When it comes to sustainability, the couple have worked hard to plant retired areas on the farms and Jess has been germinating her own seeds to plant out. They also organised to get plants from Environment Bay of Plenty which they have planted on the farms.

They have a good grasp on the environmental rules and regulations and have a willingness to change to meet future regulations.

Cam believes having an open-minded approach will actually give the younger generation more opportunity into farm ownership.

“A lot of people are over the environmental regulations. I think that it is opening doors, I think it’s a positive thing for us.“

Jessica holds a Certificate of Agribusiness Management from Open Polytechnic, while Cameron is studying towards PrimaryITO Diploma Level 5, so the couple continue to educate themselves.

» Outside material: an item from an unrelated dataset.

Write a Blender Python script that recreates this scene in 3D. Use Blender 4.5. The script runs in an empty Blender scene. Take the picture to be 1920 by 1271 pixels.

They want to be early adopters of new environmental tools but they are hesitant to take on new ideas that haven’t got the research findings behind them.

“We are not at the stage in our career where we can afford to be guineapigs so we have to be a bit cautious.”

They are constantly benchmarking themselves against their previous year’s farm performance, rather than comparing themselves to other farms.

“We’ve been running these farms long enough to have a good understanding of our numbers and have lots of budgets and scenarios. We know what we should spend our money on.”

The couple now have three children, Ayla, 10, Kensi, 8 and James, 3.

“Farming is a great lifestyle to raise a family,” Jessica says. “Everybody helps when jobs need to be done and we have the flexibility of juggling farm work with attending school functions, or heading to the beach for the afternoon.”

Runners-up were Troy Peterson and Zar Floyd from Opotiki and David Leeder and Mere Edwards were third.